当店が創業したのとほぼ同時期に、ル・ボナーさんはブッテーロの万年筆用ペンケースを、大和出版印刷さんは万年筆で快感の書き味を持った紙 バガス紙を使った上製本ノートを発売しました。
それまで万年筆とは無縁だった両社が発売したオーバークオリティとも思える良品を、他店で販売していないこともあり、オリジナル商品のように販売することができました。
できたばかりの店にとって、上質なオリジナル商品の存在は願ってもなかなか得られるものではなく、両社の存在に感謝していました。
あの時、ル・ボナーさんと大和出版印刷さんの存在がなければ、当店は特長のない万年筆店で、続いていくことができたかどうかも怪しい。
当時、ル・ボナーの松本さんと大和出版印刷の武部社長が万年筆が好きになって、それがエスカレートして万年筆に関連する自社製品の開発に乗り出したのだと思っていました。
でも最近は、新しく万年筆店を始めた友人を応援するために、その店の助けとなる商品を開発してくれたのかもしれないと思っています。
製品を作って、それぞれのやり方で、松本さんは自身のブログや店での告知、武部社長はマスコミを使っての大々的な告知をして、販売を当店に任せてくれた。
そんな押し付けでない、相手を尊重した手助けの仕方に気付いたのが、付き合いが始まって7年も経った時でした。
文具業界の祭典、東京ビッグサイトで開催されたISOTに出品して、大きな反響があった大和出版印刷のノートなどの新製品が発売になりました。
たくさんの新製品の中でも、大和出版印刷が開発した万年筆用紙“グラフィーロ”に注目してみました。

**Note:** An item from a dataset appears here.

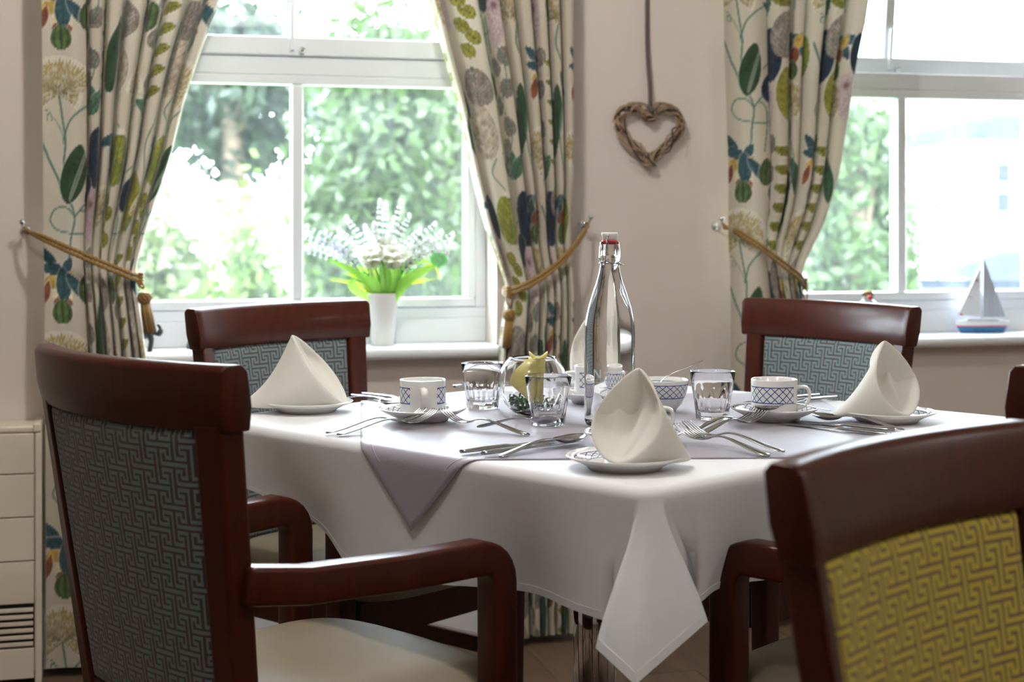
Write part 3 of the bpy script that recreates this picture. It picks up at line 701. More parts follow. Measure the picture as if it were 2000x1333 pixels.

グラフィーロは大和出版印刷のステーショナリーの世界での地位をさらに強固にするために充分な存在だと思っています。
ちょうど5年前に大和出版印刷は万年筆で書いてもにじまず、最上の書き味を得られる紙を目指した紙リスシオ・ワンを使用した紙製品を発売しました。
大量なロットを抱えることになる紙を作るということは大変なことで、相当な勇気と覚悟が必要なことだと当時思いました。
それでもそんな心配は必要なく、リスシオ・ワンの書き味はどの紙よりも味わい深いものでした。
ファンもが少しずつ増えて、リスシオ・ワンと大和出版印刷の名前は文具の世界でも浸透していきました。
使い切るのに長い年月がかかると思われていたリスシオ・ワンも気がつけば残りわずかになり、予想よりも早く新たな万年筆用紙を開発しなければならなくなりました。
第2弾の万年筆用紙は、当然リスシオ・ワンを超えるものでなければならないという強いプレッシャーと、追われる時間の中で、新しい紙「グラフィーロ」は完成しました。
途中でその複雑な要求に応えられないと製紙会社がギブアップし、違う会社を探さなければならなくなるというハプニングもありながら、プロジェクトの中心人物だった大和出版印刷の武部社長と川崎さんは製紙会社に粘り強くその要求を伝え、多くの試作品を作りました。
リスシオ・ワンは最高の書き味を持った紙だけど、にじみ、裏抜けの性能がやや甘いということで、リスシオ・ワン並みあるいはそれ以上の書き味を持ちながら、筆記線がシャープで、万年筆のインクでも裏抜けしない紙を目指していました。
厳しい武部社長がやっと満足のいく仕上がりになって、グラフィーロが完成したのは、プロジェクトを立ち上げて2年が経過していました。
しっかりとした紙質の、快感とも言える書き味を持ったグラフィーロは、A5サイズのノート(8㎜横罫、4㎜方眼罫、無地)、便箋、ブロックメモに使われています。
もちろん今までも本気だったけれど、大和出版印刷はさらに本気で文具の世界に生きる決意を表明したのが、グラフィーロであり、今回の多くの新製品だと私は思っています。